Pub Date: April 4th, 2023
ISBN: 978-1-984815-20-0
Publisher: Putnam

With whimsical wordplay, Tracy and Small chronicle a day in the life of a feline.

Most of the sentences in this story are sentence fragments. Nouns are turned into adjectives, and verbs are turned into nouns. A two-page sequence describes the cat in lines that nearly rhyme: “Sock-drawer slinker. / Keyboard tinkerer.” The cat is often seen committing acts of destruction, like flinging a teacup across the room. But Small’s drawings make the animal impossible to dislike. Its eyes never once have the same expression. Sometimes the cat catches its own image in the mirror, with a look of alarm. Sometimes the pupil creeps to the very edge of the eye, as though the cat is planning something devious and joyful.

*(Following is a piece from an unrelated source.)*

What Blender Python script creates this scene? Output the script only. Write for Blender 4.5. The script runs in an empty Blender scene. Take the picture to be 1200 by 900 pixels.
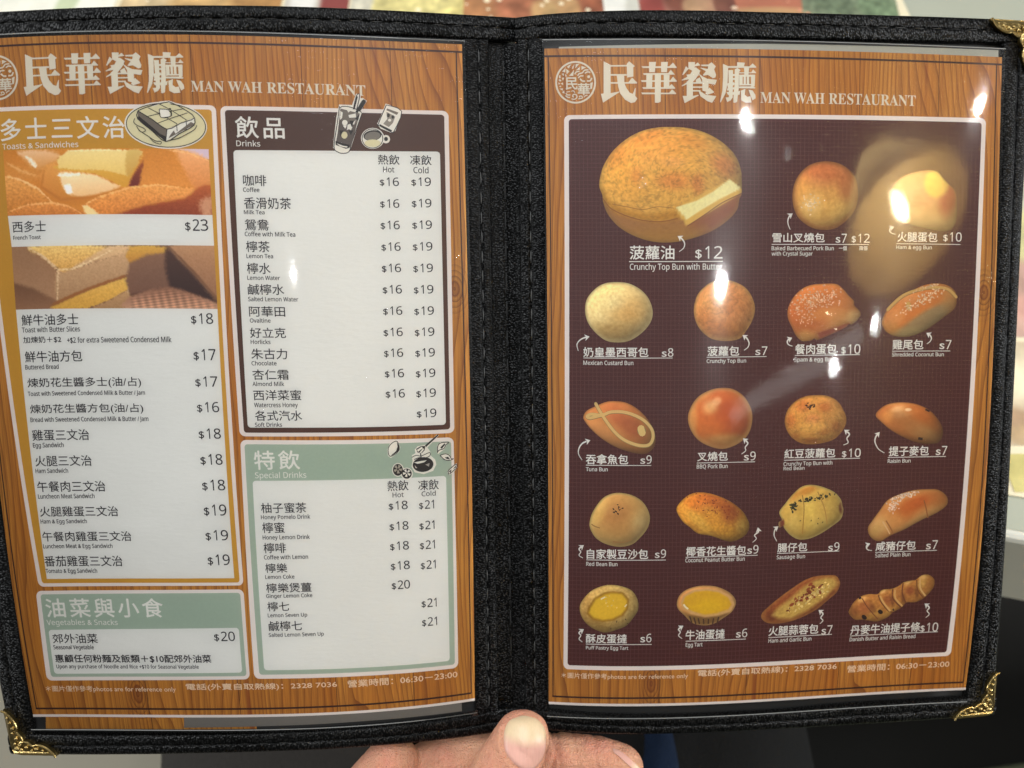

From time to time, the story is interrupted by a sort of refrain as the narrator reflects on what kind of day the cat is having. Just after the cat shreds a sofa, for example, the text reads, “What a happy day.” The line is both ironic and true, and it’s accompanied by a picture of one of the owners throwing the cat out of the house. The cat’s family presents as Asian. A teacher might have difficulty explaining the parts of speech on a particular page, but the book is easy to sum up: This is a poem. (This book was reviewed digitally.)

The only explanation anyone needs for why people love cats or hate them.